For our Geo Quiz today — we’re tracking the Semiramis. That’s the name of a 3-masted ship that last sailed in 1804. Back then it was en route from China to Rhode Island. Somewhere along the eastern seaboard of the United States, the ship encountered rough waters.

“It’s an extremely bad place to be in a ship like the Semirass, shifting sandbars, you’re exposed to the wind, and there’s quite a bit of current that races through that place with the changing of the tides. It’s a bad place especially back then in a deep drafted sailing vessels.”
What happened to the Semiramis 200 years ago is still a bit of a mystery. But the waters it was crossing are well charted. They lie in between two islands that have become tourist havens.
President Obama vacationed on one of those islands this summer.
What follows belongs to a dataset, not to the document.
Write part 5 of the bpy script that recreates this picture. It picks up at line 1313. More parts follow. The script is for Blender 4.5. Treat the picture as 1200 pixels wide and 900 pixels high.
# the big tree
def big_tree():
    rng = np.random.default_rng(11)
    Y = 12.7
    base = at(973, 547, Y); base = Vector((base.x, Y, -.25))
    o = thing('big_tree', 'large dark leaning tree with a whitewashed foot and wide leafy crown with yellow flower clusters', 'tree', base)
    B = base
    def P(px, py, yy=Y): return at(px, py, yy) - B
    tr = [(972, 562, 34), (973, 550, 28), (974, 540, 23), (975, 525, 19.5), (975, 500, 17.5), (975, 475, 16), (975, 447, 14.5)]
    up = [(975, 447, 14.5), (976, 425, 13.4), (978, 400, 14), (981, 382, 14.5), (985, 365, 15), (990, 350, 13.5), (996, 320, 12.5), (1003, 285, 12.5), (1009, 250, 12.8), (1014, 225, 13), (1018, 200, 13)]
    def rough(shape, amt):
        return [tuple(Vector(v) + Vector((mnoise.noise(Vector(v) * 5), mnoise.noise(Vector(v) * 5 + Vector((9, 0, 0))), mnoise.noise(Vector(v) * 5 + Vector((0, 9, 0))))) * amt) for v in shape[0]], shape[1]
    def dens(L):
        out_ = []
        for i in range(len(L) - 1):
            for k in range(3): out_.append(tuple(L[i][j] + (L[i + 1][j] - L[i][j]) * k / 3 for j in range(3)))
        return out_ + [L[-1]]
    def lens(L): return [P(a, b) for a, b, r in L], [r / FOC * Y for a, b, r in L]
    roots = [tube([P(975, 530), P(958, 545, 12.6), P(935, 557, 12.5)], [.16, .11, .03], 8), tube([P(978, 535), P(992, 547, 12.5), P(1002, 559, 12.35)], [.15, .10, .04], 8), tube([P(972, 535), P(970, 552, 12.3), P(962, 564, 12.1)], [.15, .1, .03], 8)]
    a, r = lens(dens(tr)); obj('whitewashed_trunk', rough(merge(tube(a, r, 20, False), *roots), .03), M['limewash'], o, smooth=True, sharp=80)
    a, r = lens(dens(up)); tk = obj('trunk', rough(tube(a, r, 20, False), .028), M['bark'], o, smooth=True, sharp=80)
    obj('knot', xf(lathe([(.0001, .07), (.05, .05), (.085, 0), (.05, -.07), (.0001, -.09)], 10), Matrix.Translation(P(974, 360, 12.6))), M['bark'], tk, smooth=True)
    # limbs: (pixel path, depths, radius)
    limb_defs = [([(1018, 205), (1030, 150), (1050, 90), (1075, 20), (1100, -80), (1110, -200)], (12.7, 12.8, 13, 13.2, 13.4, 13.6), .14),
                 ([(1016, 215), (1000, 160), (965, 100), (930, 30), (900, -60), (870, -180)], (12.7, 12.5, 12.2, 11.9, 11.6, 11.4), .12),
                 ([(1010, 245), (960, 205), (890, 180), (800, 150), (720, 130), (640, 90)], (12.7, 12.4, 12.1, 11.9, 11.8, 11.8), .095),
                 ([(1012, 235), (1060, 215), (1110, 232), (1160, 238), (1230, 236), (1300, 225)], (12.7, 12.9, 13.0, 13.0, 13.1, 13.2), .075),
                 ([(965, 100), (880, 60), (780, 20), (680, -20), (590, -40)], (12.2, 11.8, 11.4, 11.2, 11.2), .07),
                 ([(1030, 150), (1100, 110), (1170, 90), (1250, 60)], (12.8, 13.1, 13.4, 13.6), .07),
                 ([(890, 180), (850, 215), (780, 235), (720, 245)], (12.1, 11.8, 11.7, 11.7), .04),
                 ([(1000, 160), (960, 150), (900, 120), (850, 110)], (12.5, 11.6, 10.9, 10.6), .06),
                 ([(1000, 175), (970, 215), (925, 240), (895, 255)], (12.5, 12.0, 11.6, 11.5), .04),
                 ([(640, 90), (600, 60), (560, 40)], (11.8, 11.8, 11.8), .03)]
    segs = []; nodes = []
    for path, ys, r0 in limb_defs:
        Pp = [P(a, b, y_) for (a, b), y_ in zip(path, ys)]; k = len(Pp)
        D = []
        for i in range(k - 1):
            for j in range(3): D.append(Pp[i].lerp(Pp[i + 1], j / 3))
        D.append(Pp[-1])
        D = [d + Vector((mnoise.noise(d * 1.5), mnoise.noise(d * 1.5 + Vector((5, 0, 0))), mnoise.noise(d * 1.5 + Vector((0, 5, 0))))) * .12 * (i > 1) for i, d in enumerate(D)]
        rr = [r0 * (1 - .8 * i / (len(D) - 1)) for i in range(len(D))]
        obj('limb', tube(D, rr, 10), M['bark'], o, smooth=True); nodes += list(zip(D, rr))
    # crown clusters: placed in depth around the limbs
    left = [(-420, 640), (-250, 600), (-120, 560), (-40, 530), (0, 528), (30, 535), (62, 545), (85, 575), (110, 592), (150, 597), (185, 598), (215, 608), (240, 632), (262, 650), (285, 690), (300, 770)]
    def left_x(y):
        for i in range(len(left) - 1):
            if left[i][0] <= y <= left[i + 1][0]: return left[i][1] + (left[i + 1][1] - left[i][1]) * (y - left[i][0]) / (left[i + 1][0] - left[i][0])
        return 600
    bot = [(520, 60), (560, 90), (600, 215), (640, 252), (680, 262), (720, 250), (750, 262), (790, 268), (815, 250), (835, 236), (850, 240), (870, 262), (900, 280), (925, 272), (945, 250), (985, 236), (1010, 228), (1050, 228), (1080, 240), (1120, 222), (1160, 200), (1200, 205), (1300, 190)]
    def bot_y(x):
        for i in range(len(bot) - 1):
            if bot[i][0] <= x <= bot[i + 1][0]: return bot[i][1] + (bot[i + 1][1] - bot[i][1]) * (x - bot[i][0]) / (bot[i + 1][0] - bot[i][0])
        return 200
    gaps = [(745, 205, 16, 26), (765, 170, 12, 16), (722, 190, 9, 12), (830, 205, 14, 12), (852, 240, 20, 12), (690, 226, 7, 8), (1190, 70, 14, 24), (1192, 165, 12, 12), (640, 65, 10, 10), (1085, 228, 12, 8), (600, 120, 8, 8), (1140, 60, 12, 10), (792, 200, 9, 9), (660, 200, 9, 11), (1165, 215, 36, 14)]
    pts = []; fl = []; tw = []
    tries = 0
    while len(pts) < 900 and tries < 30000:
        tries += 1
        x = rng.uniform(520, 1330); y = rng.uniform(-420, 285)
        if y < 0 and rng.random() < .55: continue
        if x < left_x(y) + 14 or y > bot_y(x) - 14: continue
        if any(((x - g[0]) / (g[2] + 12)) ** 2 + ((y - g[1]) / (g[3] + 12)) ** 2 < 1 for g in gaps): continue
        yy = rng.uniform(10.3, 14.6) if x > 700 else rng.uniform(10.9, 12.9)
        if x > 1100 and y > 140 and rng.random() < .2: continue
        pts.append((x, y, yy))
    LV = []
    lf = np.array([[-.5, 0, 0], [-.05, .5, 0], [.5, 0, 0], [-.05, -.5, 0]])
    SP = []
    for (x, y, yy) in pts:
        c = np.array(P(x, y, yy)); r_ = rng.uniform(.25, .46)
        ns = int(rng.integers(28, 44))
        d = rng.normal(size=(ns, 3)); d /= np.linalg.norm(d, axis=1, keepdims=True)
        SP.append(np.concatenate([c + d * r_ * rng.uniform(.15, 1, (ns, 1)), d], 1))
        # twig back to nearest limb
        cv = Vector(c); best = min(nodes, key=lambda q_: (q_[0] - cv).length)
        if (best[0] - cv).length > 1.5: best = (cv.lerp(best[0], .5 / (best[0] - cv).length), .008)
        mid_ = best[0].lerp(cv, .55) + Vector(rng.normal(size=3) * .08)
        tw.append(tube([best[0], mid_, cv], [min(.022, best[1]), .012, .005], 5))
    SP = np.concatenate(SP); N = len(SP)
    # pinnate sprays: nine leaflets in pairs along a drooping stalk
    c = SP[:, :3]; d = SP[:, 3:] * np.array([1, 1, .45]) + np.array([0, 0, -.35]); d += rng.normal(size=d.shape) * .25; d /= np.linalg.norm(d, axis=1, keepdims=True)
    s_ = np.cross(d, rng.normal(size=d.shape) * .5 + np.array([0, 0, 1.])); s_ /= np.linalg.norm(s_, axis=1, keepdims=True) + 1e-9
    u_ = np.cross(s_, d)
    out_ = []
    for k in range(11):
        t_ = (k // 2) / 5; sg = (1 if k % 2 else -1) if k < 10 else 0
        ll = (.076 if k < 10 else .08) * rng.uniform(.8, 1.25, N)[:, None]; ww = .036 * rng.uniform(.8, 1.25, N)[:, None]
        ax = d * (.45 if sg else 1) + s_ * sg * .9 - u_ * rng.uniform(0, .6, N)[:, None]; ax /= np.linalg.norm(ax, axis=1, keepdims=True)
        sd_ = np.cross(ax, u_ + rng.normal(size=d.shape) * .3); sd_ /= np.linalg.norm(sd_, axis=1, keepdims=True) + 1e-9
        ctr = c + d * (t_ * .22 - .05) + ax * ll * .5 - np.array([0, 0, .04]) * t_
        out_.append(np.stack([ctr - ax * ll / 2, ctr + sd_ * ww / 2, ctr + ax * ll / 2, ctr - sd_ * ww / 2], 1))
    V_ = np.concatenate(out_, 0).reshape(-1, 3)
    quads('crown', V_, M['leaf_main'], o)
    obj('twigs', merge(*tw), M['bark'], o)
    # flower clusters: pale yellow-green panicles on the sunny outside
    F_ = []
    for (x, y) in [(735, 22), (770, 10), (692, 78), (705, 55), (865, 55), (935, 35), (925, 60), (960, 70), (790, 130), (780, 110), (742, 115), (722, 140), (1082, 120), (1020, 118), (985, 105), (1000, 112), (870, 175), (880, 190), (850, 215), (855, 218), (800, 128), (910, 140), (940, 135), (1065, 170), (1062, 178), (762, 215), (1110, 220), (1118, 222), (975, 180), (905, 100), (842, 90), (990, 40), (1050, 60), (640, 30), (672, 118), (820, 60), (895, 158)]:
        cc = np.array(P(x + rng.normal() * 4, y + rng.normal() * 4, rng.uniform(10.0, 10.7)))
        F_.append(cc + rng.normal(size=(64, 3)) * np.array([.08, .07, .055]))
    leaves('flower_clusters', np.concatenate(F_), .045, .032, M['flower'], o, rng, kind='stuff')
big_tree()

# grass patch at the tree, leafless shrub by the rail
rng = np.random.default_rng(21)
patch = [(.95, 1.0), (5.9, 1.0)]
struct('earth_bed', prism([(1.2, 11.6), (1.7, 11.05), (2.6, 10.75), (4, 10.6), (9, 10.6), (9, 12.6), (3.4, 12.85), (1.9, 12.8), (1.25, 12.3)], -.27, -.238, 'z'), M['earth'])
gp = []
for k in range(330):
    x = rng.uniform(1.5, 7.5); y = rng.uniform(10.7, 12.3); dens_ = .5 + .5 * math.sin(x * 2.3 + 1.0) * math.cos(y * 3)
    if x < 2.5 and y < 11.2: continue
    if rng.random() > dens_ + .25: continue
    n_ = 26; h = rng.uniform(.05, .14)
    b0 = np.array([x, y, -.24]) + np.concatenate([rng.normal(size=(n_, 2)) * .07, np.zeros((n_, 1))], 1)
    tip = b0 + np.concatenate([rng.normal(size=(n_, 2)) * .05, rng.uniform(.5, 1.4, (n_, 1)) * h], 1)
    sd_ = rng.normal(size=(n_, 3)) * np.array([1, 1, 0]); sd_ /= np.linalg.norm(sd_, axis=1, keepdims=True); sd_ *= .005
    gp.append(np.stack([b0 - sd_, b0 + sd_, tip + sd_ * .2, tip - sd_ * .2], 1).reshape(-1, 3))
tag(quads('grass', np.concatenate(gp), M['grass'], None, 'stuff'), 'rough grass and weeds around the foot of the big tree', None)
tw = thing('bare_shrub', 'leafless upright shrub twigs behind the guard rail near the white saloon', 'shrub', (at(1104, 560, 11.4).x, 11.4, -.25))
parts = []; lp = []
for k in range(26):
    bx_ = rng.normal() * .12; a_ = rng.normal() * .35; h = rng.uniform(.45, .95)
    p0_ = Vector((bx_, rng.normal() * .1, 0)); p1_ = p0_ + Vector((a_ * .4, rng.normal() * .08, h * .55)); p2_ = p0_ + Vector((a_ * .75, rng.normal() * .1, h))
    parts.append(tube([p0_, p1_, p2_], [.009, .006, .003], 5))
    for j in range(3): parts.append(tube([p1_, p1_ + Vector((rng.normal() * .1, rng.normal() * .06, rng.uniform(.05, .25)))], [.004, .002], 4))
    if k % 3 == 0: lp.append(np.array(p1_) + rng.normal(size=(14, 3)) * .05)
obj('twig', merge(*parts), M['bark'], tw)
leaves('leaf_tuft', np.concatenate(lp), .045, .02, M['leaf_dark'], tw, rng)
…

But it’s back to work now.
So, name the shallow stretch of the Atlantic where the Semiramis went missing.
We’ll reveal the answer here…
Underwater explorer Barry Clifford is seeking salvage rights to a historic shipwreck that’s believed to be located there. In 1804, the Semiramis, a 120-foot, 3 masted ship was returning from a voyage to China loaded with a valuable cargo of tea, porcelain, and possibly silver and gold. It sank and disappeared in these rough waters between Nantucket and Martha’s Vineyard.
In 1984, Clifford discovered a pirate ship, the Whydah, that sank off Cape Cod in 1717. Thousands of salvaged artifacts from that shipwreck are now featured in the Real Pirates exhibit at the Field Museum in Chicago.